Philips, General Atomic to work on UWB chips

A joint effort announced Monday between Koninklijke Philips Electronics NV and research and development company General Atomics Inc. is aimed at producing chipsets for wireless network equipment that runs more than 40 times as fast as today's IEEE 802.11b networks.

The companies have signed a memorandum of understanding (MoU) that calls for jointly developing chipsets for UWB (ultra-wideband), an emerging short-range, high-bandwidth wireless LAN technology. The companies also plan to support the process of standardizing UWB technology, according to a Philips statement.

Philips envisions the chipsets going into gear that transfers digital content at 480M bps (bits per second) between clusters of entertainment or computing devices in the home. These could include digital video recorders, set-top boxes, TVs and PCs, according to the statement.

UWB encodes data into short pulses that are transmitted on a wide range of radio frequencies. Although UWB pulses would use frequencies that are simultaneously used by several other kinds of networks, including 802.11a, the pulses are designed to be so low-powered that they don't interfere with other communications, according to Gemma Paulo, an analyst at In-Stat/MDR, in Scottsdale, Arizona.

The technology is expected to deliver much higher capacity than do current wireless LANs, though over a shorter distance. For example, Intel Corp. last year demonstrated a UWB network that it said delivered 90M bps to 100M bps and could work over several meters. Philips and most other vendors expect further development to bring the speed up to about 480M bps, Paulo said.
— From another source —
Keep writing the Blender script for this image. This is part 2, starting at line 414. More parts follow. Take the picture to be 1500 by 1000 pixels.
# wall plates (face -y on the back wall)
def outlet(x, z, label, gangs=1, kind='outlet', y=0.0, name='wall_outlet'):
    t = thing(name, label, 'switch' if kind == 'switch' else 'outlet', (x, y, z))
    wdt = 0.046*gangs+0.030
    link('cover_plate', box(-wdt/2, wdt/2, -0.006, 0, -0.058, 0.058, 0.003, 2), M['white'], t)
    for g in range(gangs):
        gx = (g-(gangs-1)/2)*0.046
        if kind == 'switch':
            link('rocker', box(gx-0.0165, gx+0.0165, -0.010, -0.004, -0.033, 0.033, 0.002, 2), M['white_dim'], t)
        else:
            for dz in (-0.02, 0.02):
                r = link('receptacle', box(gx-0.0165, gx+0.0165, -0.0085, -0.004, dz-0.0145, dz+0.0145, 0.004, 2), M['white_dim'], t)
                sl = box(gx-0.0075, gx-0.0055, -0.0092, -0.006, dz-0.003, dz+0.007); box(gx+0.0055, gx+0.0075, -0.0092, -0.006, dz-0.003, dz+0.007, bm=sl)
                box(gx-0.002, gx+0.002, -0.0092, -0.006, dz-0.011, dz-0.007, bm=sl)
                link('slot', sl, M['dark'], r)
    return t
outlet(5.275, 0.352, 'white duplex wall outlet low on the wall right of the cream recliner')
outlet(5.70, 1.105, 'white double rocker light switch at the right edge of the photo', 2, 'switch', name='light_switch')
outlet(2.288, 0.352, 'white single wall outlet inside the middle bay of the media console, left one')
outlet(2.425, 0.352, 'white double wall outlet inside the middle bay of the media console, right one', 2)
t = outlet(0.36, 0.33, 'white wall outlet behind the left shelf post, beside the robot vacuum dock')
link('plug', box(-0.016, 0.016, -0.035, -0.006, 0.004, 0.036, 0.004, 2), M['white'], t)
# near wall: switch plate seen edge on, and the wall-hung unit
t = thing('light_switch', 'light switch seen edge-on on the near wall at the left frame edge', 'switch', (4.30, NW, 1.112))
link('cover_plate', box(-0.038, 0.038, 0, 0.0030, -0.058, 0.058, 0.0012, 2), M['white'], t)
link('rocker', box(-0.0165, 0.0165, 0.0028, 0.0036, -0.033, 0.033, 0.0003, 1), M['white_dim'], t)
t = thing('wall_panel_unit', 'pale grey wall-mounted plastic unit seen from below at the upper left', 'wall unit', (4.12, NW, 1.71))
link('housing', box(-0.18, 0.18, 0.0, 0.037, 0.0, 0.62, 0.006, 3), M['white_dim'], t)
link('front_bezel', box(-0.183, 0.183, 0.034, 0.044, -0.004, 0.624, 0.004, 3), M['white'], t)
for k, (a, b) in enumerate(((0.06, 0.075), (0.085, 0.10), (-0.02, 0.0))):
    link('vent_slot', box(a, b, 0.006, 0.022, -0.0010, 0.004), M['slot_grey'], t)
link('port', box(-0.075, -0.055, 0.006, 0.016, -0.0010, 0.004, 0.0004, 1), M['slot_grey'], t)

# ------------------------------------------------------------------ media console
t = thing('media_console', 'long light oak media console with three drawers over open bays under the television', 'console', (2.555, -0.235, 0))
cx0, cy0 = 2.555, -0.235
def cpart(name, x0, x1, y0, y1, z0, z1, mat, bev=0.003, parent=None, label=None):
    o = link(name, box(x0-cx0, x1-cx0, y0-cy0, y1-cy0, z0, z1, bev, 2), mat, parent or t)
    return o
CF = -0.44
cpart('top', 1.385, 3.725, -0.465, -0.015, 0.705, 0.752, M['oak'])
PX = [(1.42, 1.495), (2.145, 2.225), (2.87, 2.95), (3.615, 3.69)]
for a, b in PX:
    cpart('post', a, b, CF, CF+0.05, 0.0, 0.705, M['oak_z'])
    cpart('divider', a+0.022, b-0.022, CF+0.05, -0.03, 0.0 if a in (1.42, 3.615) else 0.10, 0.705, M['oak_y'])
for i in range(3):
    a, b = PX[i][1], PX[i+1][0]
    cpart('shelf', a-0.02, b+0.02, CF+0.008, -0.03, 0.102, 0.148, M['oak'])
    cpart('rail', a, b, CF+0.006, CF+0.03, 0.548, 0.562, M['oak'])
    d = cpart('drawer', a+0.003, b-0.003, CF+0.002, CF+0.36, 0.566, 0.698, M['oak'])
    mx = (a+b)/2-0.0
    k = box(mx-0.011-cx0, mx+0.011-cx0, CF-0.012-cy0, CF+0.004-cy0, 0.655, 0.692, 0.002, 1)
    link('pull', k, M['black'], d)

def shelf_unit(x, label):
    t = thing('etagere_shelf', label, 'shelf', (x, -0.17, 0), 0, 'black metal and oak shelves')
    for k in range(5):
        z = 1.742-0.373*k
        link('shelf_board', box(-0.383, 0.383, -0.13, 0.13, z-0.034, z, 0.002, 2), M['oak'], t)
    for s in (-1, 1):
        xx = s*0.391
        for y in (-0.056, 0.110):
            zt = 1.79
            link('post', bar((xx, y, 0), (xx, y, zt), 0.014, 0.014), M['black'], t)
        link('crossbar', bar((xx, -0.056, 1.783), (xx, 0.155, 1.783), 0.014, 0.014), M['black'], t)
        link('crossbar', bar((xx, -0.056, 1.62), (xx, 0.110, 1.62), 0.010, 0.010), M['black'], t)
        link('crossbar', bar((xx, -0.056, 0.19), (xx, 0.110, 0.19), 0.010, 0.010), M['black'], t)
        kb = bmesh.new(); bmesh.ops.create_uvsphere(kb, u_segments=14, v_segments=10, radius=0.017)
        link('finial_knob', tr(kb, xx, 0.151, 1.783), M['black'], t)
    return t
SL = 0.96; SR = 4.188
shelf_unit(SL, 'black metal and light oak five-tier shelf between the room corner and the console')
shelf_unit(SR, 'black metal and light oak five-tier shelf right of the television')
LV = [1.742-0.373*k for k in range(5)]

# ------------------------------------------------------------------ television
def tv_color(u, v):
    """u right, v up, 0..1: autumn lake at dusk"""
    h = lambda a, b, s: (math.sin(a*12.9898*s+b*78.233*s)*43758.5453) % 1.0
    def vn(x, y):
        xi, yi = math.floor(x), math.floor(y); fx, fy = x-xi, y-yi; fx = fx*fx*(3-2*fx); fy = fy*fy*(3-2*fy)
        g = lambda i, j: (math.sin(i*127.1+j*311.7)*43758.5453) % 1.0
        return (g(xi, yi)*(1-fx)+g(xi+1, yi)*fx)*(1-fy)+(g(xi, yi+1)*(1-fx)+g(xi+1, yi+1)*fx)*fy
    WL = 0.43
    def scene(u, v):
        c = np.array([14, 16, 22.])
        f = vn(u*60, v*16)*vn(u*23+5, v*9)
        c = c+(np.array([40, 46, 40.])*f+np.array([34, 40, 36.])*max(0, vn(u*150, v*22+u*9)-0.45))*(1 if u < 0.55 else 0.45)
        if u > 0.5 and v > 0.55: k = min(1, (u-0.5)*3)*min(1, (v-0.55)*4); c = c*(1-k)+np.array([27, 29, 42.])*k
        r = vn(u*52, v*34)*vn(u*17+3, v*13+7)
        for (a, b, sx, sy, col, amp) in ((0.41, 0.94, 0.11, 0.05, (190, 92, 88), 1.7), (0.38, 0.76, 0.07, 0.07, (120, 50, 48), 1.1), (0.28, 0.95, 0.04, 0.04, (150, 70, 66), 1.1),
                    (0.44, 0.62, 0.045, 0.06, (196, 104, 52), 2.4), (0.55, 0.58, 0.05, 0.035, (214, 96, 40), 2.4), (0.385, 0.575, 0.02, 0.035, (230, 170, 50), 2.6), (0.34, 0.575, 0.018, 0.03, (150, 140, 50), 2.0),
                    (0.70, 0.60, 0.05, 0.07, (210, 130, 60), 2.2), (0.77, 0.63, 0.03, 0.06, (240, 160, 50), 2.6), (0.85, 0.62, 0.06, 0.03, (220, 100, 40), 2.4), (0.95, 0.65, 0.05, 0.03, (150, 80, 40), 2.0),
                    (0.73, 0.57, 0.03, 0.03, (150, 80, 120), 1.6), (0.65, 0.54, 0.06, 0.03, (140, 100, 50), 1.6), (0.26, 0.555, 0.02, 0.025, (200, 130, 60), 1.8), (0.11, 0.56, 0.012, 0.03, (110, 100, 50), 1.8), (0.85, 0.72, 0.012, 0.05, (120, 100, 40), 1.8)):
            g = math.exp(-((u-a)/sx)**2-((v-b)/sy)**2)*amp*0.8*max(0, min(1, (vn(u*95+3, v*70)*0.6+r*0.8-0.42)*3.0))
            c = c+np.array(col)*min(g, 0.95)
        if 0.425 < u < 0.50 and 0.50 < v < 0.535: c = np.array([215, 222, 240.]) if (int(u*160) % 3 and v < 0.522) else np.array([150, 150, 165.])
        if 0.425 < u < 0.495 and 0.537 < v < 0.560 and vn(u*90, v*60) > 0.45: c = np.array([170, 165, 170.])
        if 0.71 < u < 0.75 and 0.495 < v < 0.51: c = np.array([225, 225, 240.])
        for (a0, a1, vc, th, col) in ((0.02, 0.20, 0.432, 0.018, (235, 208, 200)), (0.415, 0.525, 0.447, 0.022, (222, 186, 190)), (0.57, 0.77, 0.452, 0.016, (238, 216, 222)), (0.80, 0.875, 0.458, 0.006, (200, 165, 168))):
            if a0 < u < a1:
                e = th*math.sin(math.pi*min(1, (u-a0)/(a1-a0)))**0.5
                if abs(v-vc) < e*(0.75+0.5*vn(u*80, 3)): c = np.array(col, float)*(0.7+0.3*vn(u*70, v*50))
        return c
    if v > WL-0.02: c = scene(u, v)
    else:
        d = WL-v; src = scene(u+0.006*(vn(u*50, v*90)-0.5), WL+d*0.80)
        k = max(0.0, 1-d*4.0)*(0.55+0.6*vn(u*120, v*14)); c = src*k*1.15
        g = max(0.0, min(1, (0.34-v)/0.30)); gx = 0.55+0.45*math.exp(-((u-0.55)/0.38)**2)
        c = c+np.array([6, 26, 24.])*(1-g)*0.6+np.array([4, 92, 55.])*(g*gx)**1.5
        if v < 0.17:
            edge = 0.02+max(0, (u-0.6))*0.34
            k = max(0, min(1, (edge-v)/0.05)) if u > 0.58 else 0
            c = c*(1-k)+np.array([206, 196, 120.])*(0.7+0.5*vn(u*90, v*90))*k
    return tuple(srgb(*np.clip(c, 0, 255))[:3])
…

The U.S. Federal Communications Commission (FCC) last February approved the commercial use of UWB with some limitations after a long fight over possible interference with navigation systems and other spectrum users. In addition, a group in the Institute of Electrical and Electronics Engineers Inc. is expected to become an official standards task group this month and develop a standard for UWB, Paulo said. Such a standard probably would not be completed until a year or 18 months from now, although pre-standard products may arrive in time for the holiday shopping season late this year, she added.

At the Consumer Electronics Show in Las Vegas later this week, startup XtremeSpectrum Inc., in Vienna, Virginia, will demonstrate home entertainment products that use its UWB technology, according to a representative of the company.

Cooperation between Amsterdam-based Philips and San Diego-based General Atomic will bring together radio-frequency and semiconductor process technology from Philips and an advanced multiband UWB technology from General Atomic, according to the statement.